Two years ago CIO Moti Vyas' IT staff was plugging new servers into the nearest outlet inside a cramped server room, only to receive calls from the facilities department. You're drawing too much power from the circuit, they said. More power would also be needed to cool the new servers, yet the server room was nearing its power threshold. All this because Viejas Enterprises was trying to keep up with Californians' growing appetite for gambling and entertainment.
So Vyas added another server room to gain a little more power and space -- a temporary fix as he planned a grander solution. Viejas Enterprises eventually made a multimillion-dollar investment to build an energy-efficient data center. "There were business drivers and technology drivers," Vyas says. "Business drivers were to support today's business and plan for tomorrow's needs. The technology drivers were power, cooling due to blade servers and virtualization, security and future-proofing."
Like many CIOs, Vyas had hit a wall when faced with the need to scale up his server room, largely because of energy concerns. Last year U.S. data centers consumed more than 60 billion kilowatt-hours of electricity at a cost of about $4.5 billion, according to the Environmental Protection Agency (EPA).

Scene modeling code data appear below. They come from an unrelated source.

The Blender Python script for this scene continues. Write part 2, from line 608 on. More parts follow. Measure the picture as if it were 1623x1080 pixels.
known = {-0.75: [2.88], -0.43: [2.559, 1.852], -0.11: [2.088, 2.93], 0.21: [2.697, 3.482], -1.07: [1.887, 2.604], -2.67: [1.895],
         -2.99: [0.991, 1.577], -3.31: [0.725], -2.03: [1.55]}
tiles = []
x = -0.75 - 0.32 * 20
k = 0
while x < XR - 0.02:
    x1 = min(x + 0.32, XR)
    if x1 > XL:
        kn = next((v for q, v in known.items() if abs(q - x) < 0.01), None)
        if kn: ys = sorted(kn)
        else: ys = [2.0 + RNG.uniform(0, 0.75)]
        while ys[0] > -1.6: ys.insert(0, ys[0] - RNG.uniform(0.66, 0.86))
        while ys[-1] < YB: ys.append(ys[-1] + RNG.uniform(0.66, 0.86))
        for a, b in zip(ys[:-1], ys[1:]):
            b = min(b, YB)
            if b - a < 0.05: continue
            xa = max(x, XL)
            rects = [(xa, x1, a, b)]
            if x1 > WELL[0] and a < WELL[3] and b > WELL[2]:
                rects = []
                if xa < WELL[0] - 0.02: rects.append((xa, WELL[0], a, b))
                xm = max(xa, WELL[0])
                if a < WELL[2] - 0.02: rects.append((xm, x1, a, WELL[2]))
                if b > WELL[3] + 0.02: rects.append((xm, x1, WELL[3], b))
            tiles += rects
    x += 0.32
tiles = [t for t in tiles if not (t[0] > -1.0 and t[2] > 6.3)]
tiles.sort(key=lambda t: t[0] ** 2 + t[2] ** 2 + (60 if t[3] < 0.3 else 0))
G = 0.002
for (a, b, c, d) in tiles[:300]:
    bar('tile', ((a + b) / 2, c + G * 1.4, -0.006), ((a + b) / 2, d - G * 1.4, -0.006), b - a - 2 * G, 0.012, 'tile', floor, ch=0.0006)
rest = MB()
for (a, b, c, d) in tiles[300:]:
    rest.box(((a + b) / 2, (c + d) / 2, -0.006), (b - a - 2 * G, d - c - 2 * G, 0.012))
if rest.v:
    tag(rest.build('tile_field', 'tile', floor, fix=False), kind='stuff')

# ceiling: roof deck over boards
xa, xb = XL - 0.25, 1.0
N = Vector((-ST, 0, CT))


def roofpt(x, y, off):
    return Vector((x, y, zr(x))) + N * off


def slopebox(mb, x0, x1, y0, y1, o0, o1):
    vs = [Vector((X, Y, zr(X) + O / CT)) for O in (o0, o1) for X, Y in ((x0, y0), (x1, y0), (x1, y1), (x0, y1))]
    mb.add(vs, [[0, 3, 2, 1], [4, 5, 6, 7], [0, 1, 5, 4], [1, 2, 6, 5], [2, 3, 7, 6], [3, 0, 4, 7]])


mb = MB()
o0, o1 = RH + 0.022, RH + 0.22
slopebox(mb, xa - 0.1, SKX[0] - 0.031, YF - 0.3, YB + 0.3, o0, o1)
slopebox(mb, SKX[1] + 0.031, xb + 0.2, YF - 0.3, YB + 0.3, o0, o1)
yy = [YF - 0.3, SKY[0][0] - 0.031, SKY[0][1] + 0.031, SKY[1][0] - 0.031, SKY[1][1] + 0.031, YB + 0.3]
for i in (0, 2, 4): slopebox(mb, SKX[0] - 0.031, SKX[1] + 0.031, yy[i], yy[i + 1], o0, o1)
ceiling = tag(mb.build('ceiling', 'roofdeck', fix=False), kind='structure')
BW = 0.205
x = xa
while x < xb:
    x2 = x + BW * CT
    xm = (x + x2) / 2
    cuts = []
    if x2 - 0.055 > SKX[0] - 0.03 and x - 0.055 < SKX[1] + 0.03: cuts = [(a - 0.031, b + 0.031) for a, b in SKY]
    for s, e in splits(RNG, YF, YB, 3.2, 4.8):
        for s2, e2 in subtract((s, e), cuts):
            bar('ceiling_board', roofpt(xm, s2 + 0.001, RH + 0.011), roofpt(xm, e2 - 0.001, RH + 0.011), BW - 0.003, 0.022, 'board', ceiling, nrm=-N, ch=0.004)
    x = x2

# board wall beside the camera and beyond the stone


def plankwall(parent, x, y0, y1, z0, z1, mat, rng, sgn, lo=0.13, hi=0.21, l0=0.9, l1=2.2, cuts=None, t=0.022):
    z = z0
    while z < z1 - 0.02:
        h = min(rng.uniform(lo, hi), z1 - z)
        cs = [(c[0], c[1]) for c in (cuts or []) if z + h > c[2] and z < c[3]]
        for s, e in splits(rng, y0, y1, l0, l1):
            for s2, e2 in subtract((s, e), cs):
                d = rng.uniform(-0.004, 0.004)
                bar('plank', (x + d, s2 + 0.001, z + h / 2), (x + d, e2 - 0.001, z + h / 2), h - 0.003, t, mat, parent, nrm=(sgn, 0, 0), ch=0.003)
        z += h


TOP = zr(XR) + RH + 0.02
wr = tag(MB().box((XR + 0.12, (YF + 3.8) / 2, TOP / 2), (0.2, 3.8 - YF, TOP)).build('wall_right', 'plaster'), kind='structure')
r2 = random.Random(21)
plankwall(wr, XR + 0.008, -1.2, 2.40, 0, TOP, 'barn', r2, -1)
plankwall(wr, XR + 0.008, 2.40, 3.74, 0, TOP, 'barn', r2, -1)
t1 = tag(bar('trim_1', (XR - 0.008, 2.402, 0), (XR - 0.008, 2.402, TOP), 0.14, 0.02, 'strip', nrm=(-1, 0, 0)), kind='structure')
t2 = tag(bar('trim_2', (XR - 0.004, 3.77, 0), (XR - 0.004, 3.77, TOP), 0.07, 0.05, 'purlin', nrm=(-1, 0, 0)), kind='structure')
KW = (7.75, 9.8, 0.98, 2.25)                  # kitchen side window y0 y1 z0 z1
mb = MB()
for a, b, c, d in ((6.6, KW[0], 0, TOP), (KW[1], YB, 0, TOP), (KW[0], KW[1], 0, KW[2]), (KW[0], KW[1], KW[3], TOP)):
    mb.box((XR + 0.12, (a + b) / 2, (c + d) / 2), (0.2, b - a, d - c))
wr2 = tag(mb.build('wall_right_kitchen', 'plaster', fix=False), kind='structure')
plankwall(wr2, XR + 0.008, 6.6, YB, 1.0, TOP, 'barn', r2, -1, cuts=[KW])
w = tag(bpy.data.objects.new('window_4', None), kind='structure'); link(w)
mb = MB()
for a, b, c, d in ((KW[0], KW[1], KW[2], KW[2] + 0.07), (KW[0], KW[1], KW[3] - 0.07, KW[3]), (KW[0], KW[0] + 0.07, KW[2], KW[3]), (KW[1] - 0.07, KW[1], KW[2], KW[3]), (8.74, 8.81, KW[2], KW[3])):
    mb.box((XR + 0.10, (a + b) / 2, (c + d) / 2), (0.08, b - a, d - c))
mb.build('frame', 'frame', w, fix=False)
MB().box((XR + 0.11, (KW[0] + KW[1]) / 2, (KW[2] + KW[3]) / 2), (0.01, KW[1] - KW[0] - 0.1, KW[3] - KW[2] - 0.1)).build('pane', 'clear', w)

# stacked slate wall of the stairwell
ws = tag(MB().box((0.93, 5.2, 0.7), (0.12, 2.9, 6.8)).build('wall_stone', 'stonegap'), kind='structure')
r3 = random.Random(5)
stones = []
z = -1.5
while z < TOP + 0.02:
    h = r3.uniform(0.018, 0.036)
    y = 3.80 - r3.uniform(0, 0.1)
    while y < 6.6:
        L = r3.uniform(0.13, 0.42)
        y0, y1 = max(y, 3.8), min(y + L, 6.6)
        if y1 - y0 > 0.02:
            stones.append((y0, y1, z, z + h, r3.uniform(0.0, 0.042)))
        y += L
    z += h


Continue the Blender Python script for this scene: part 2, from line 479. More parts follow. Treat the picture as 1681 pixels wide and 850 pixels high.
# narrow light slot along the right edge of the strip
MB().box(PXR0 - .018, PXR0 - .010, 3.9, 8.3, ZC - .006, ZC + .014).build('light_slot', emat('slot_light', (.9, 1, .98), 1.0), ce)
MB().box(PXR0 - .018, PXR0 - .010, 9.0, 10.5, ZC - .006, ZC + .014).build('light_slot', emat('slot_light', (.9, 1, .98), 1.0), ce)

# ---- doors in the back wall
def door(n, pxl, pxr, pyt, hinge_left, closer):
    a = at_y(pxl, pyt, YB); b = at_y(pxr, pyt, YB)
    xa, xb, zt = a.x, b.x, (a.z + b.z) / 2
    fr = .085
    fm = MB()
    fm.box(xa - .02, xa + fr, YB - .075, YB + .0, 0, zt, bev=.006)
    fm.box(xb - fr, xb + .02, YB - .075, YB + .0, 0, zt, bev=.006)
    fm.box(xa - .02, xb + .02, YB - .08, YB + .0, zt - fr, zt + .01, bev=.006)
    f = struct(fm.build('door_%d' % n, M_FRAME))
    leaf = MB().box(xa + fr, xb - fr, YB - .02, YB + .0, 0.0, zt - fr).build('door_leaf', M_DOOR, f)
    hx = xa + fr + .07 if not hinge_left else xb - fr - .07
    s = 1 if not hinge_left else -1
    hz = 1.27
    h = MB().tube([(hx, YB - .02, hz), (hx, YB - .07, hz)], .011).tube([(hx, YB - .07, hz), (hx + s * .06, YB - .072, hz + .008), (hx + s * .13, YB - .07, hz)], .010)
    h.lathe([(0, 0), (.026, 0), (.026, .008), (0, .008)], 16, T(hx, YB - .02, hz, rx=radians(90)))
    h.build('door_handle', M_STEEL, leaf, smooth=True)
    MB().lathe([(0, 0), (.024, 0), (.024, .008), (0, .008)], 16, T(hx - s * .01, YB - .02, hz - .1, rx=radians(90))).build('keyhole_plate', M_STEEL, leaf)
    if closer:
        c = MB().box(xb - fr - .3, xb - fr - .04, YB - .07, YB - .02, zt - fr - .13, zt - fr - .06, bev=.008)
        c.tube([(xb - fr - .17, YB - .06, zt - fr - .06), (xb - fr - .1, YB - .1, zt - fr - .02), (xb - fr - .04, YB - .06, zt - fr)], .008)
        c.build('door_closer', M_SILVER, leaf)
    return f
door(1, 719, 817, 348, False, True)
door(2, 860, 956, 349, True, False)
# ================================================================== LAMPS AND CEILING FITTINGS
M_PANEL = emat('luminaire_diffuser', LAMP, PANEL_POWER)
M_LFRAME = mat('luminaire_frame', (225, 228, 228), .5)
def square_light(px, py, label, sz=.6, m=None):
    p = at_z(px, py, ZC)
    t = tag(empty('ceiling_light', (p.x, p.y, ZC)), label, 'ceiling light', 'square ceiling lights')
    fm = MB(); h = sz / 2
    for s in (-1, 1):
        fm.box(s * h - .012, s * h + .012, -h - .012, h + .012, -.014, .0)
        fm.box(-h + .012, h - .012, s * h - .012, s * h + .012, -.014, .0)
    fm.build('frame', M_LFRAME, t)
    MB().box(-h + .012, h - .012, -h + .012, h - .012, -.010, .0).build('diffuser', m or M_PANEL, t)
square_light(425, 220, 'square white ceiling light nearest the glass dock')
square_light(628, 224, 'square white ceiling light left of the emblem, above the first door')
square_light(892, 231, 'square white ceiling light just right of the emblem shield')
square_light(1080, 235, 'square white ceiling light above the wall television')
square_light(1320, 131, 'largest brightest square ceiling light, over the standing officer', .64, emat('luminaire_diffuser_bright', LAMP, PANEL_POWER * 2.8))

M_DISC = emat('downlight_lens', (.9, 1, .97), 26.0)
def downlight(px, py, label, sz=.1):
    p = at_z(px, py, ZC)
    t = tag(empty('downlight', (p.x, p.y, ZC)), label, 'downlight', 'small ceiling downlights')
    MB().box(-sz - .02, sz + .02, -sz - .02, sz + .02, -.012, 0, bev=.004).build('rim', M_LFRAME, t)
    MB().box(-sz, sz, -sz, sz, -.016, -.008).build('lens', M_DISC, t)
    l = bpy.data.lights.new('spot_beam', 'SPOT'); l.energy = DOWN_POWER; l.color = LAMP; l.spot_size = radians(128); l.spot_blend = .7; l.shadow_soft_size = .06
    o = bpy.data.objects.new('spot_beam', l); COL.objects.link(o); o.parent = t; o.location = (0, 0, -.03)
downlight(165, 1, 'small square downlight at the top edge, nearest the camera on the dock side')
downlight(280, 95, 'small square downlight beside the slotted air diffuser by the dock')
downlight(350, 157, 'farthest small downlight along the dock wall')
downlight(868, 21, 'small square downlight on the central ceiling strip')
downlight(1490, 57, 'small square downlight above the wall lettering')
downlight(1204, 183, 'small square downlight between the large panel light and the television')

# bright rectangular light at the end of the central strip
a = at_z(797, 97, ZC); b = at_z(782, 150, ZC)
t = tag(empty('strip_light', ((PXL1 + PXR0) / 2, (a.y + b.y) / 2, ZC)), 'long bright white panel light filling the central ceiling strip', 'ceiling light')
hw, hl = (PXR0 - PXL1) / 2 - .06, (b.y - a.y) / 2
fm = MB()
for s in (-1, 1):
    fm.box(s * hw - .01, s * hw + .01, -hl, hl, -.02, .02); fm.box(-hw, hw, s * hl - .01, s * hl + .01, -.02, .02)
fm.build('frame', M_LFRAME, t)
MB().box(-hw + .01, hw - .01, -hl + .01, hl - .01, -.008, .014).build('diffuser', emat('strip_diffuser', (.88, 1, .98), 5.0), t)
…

A good chunk of this power -- up to 60% in some cases -- is needed to cool servers. Data centers accounted for almost 2% of this country's total energy consumption, not to mention massive harmful carbon emissions.
These numbers have risen quickly, nearly 40% between 1999 and 2005, according to a survey by the Uptime Institute, a provider of educational and consulting services. And they may double in the next five years to more than 100 billion kilowatt-hours, according to the EPA.
"Electricity, which is the lifeblood of data centers, is going up," says Andrew Fanara, product development team leader for the EPA Energy Star program, a voluntary labeling program initiated in 1992 to promote energy efficiency in products such as computer hardware. "When demand for something goes up, prices go up. We've been starting to see that for quite a few years, and you probably can expect more of that in the future."
If your eyes are glazing over at these massive numbers, here's one from AFCOM, an association of data center professionals, that will wake you up: Over the next five years, power failures and limits on power availability will halt data center operations at more than 90% of all companies. Market researcher Gartner Inc. predicts 50% of IT managers will not have enough power to run their data centers by 2008. Expect a rise in outages, along with a pressing need to add more space and power to meet computing demands.
Faced with such an acute need, Vyas spent six months researching and crafting an energy-efficient data center design. Everything from business-case analysis to power supplies to the local weather factored into the plan. Emerging technologies, of course, played a major role. "The new paradigms of blade servers and virtualization forced us to revisit and change our design completely, from cooling to airflow to power requirements," Vyas says.